The second publishing prediction I am going to make for 2014 relates to the end of so much free content. If you remember, when the Internet was first launched the whole cry was for free content. Indeed, the Web has dealt a potentially fatal blow to traditional newspaper publishers and forced them to give away their expensive-to-create content for free. However, the weakened industry's survivors are determined to get readers to pay up, and they are busily erecting electronic pay walls around their news and entertainment to make sure that happens. The Financial Times was really the first newspaper to pioneer this so-called metered model, which allows readers to view a few free articles a month before they are prompted for a credit card, a method other newspapers such as The Times and Wall Street Journal use. Interestingly, the Financial Times' digital business now has considerably larger sales than its printed counterpart. Moreover, in the US alone over 400 other publishers, from the Boston Globe to the Los Angeles Times, now charge online readers. If you would like to know more about this, I recommend taking a look at the Press Plus site, which helps newspapers create digital subscription programs.

Crowdfunding

During the year, the Securities and Exchange Commission in the United States lifted the ban on general solicitation, meaning that American entrepreneurs can now advertise publically that they are looking for investors. One research company believes that individuals have raised a massive $5.1 billion on crowdfunding sites this year - almost double that of 2012. The huge leader in this field is, of course, Kickstarter, a platform that takes a percentage of the capital being raised. However, there are now many other fast-growing sites, such as Crowd Hoster and Self Starter, that make it possible to run a DIY crowdfunding campaign. What's more, the newest platforms, such as Up Start and Pave, don't even require a solid idea or business plan. The latter sites basically involve entrepreneurs selling a percentage of future income to investors. It is an interesting concept and I think it is where the future may lie.

South America

If I had to pick one continent on which to do business in 2014 I think it would probably be South America. If I had to pick one country, it would probably be Brazil. Brazil is South America's largest economy with a population of around 200 million people. As a result of government investment and steady economic growth, some 40 million of those people have entered the middle class over the past decade - a huge market by anyone's standards.
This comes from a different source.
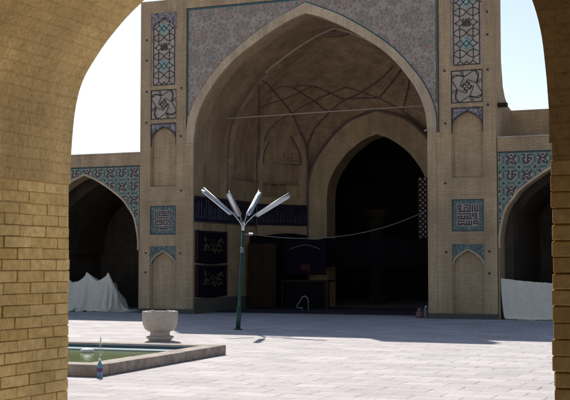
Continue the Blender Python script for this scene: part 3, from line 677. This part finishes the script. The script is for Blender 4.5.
# ------------------------------------------------------------------ arcades on both sides of the portal
AP = spline([(2.13, 2.1), (2.12, 2.5), (1.98, 3.15), (1.75, 3.52), (1.43, 3.88), (.64, 4.41), (0, 4.69)], 6)
G1 = ["##.###", ".#.#..", "##.###", "#..#.#", "##.##.", ".###.."]; G2 = ["#.##.#", "##..##", ".####.", "##..#.", "#.##.#", "##.###"]
def arcade(xa, n, sgn, label, z_par=5.39):
    """xa: edge touching the portal; bays continue in direction sgn"""
    root = thing('arcade', (xa+sgn*n*2.5, YF, 0), label, 'arcade', 'arcades beside the portal')
    per = 5.05; c = [xa+sgn*(2.17+per*i) for i in range(n)]
    xe = xa+sgn*(per*n-.4)
    ring = []
    for cx in sorted(c):
        A = arch(AP, cx); ring += [(cx-2.13, 0)]+A+[(cx+2.13, 0)]
    x0, x1 = min(xa, xe), max(xa, xe)
    b = MB(); b.prism([(x0, 0)]+ring+[(x1, 0), (x1, 4.94), (x0, 4.94)], 34.95, 35.6); b.build('arch_wall', M['arcade'], root, weld=True)
    b = MB(); b.box(x0, x1, 34.93, 35.5, 4.943, z_par-.045); b.build('parapet', M['arcade'], root)
    b = MB(); b.box(x0, x1, 34.905, 35.55, z_par-.043, z_par); b.build('coping', M['coping'], root)
    b = MB(); b.box(x0, x1, 35.603, 39.6, 4.95, 5.2); b.build('roof', M['arcade'], root)
    b = MB(); b.box(x0, x1, 39.603, 39.9, 0, 5.2); b.box(x0, x0+.3, 35.603, 39.6, 0, 4.947); b.box(x1-.3, x1, 35.603, 39.6, 0, 4.947)
    for cx in sorted(c)[:-1]:
        b.box(cx+2.13+.1, cx+per-2.13-.1, 35.603, 39.6, 0, 4.947)
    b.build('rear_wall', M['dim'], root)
    for cx in c:
        b = MB(); A = arch([(u*.98, z-.12) for u, z in AP], cx); Ao = arch([(2.2, 2.1)]+[(u*1.02+.06, z) for u, z in AP], cx)
        # inner vault
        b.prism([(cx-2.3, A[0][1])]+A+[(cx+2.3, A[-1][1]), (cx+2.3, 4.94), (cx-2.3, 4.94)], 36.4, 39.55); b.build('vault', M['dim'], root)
        half = 2.13+(per-4.26)/2
        xa0, xa1 = max(x0+.02, cx-half), min(x1-.02, cx+half)
        A = arch(AP, cx); o_ = [(x, z) for x, z in A]
        poly = [(xa0, 2.3)]+[(cx-2.128, 2.3)]+[q for q in o_ if q[1] > 2.34]+[(cx+2.128, 2.3)]+[(xa1, 2.3), (xa1, 4.93), (xa0, 4.93)]
        b = MB(); b.prism(poly, 34.925, 34.952); T = b
        ok = lambda p: inpoly(p[0], p[1], poly)
        pale = MB(); grn = MB(); gl = MB(); p_ = .465
        zt = 4.70
        nr = 6
        for r in range(nr):
            zc = zt-r*p_
            k0 = int((xa0-cx)/p_)-1
            for k in range(k0, -k0+2):
                xc = cx+k*p_+.1; 
                if not (xa0-.3 < xc < xa1+.3): continue
                for rr in range(10):
                    za = zc-.185+rr*.037; hwid = min(.185, .262-abs(za+.0185-zc)); st_ = None
                    for q in range(9):
                        xx = xc-hwid+2*hwid*(q+.5)/9; good = q < 8 and ok((xx, za+.0185)) and ok((xx-hwid/9, za+.0185)) and ok((xx+hwid/9, za+.0185))
                        if good and st_ is None: st_ = xx-hwid/9
                        if not good and st_ is not None: pale.box(st_, xx-hwid/9+(2*hwid/9 if q == 8 else 0), 34.9215, 34.927, za, za+.037); st_ = None
                o8 = [(xc+.2*math.cos(R(22.5+45*i)), zc+.2*math.sin(R(22.5+45*i))) for i in range(8)]
                for q in clip(list(zip(o8, o8[1:]+o8[:1])), ok, 4): grn.strip(q[0], q[1], .022, 34.919, 34.927)
                o9 = [(xc+.245*math.cos(R(22.5+45*i)), zc+.245*math.sin(R(22.5+45*i))) for i in range(8)]
                for q in clip(list(zip(o9, o9[1:]+o9[:1])), ok, 4): grn.strip(q[0], q[1], .024, 34.9205, 34.927)
                pixels_ok = lambda q: ok(q)
                rows = G1 if (k+r) % 2 else G2
                pz = .048
                for i, row in enumerate(rows):
                    for j, ch in enumerate(row):
                        if ch == '#' and ok((xc-.144+(j+.5)*pz, zc+.144-(i+.5)*pz)):
                            gl.box(xc-.144+j*pz, xc-.144+(j+1)*pz, 34.914, 34.927, zc+.144-(i+1)*pz, zc+.144-i*pz)
                d_ = [(xc+p_/2, zc+p_/2)]
                for dx, dz in d_:
                    if all(ok((dx+a_, dz+e_)) for a_, e_ in ((.05, 0), (-.05, 0), (0, .05), (0, -.05))):
                        gl.prism([(dx+.05, dz), (dx, dz+.05), (dx-.05, dz), (dx, dz-.05)], 34.917, 34.927)
        T.add(pale, 1); T.add(grn, 2); T.add(gl, 3); T.poly_strip([(xa0, 4.91), (xa1, 4.91)], .045, 34.9125, 34.927, 4)
        T.build('tile_spandrel', [M['arc_tile'], M['arc_pale'], M['arc_green'], M['glyph'], M['line_blue']], root)
        b = MB(); b.poly_strip([(x, z) for x, z in A], .07, 34.905, 34.96); b.build('arch_edge', M['facade_trim'], root)
    return root
arcade(-20.262, 3, -1, 'brick arcade with tiled arch spandrels left of the portal, white canvas heap inside')
arcade(-8.150, 4, 1, 'brick arcade with tiled arch spandrels right of the portal, white sheet across it')
b = MB(); b.box(-8.38, 14, 36.9, 37.4, 5.205, 6.40); wl = b.build('upper_wall', M['arcade'], None, org=(-2, 36.9, 5.2))
tag(wl, 'plain brick upper wall set back above the arcade right of the portal', 'wall')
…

Also, it has two major global events on the horizon: the FIFA World Cup in 2014 and the Olympics in 2016. Note some new tax legislation has been mooted which would also give a huge boost to Brazil's stocks and publically traded companies. Although the rest of South America is by no means as hot a prospect as Brazil, I think there are huge opportunities throughout the region. I am very hopeful that Columbia is going to show strong, steady growth, too.

Fashion

If I were to do anything in the fashion business in 2014 it would be to create a brand that used British fabrics and British workers. I think there is going to be a huge backlash against importing cheap clothing from developing nations such as Bangladesh. This is a trend that is happening in other parts of the world, too. Take a look at the website of Naked Sports Gear in New York to see what I mean. The other fashion trend I predict for 2014 is a move back to traditional, authentic fashions. I feel that Western apparel (as in the Wild West of the United States) may see a resurgence and if you want to know the sort of thing I mean take a look at Rockmount Ranch Wear's website. It's manufactured domestically and is highly authentic. Indeed, if I were looking for an international trade opportunity I think I would actually approach either Rockmount or one of the other Western fashion brands.

E-Commerce

There is a lot happening in e-commerce. First and foremost, I notice that e-commerce companies such as Amazon, eBay and Wal-Mart are competing to improve their delivery speeds in the United States. The ultimate goal: to ship and drop off any item, anywhere, the same day it is ordered. Right now these companies are testing same-day delivery and my guess is it won't be long until they roll it out.

Another trend I suspect we'll see in the whole area of e-commerce is more and more software producers converting their customers from licences to subscriptions. What do I mean by this? I mean an end to having to make a fairly expensive, one-time software purchase (i.e. buying CDs in a box) to more of an online subscriber model. This costs customers more in the long term but reduces the initial investment. Worldwide software subscription revenue seems to have risen about 16% over the last year to approximately $65 billion a year. A good example is Photoshop Maker Adobe Systems, which moved its entire suite of applications to a subscription package called Creative Cloud. The box collection of the same programs used to cost £2,000. Subscribers can now have the same thing for £35 a month. Apparently, Adobe is selling around 25,000 subscriptions a week, up from 8,000 a year earlier, when outright purchase was still an option.

Talking of subscriptions, to my mind it is the way forward. Health snacks. Underwear. Shavers. Free cosmetic samples. Feminine hygiene projects. Dog food. Interestingly, Zuora, a software-as-a-service company that enables subscription and billing, raised a staggering £35 million in September in a round of finance that brings its total capital to nearly £95 million. Why is it so appealing? As I have said many times before it helps companies by providing a regularly recurring income with the option to up-sell at will. Businesses that depend on a subscription model essentially trade on the attractiveness of annuity revenue and annuity economics. For businesses, it is peace of mind; for customers, it is a reprieve from worrying about all sorts of things themselves. I see this going into more and more creative areas. Check out such companies as Bitters + Bottles (monthly shipments of rare spirits and classic cocktails), Love with Food (organic and all natural snacks every month) and HelloFlo (sanitary products for women).

Alcohol and beverages

In the drinks trade I see one major trend: artisan distilling. Search a little bit online and you will find hundreds of small producers creating everything from whisky, gin, vodka and rum to less common spirits such as absinth and schnapps. Why the growth? I think it is another piece in the whole artisan renaissance that is helping to reshape consumerism. We have seen it affect coffee, bakeries, breweries, cheese, vegetable growers and so forth... now it is the turn of spirits. I think consumers of spirits are getting increasingly interested in how they are made and are looking behind all the marketing and hype and recognising better-quality products.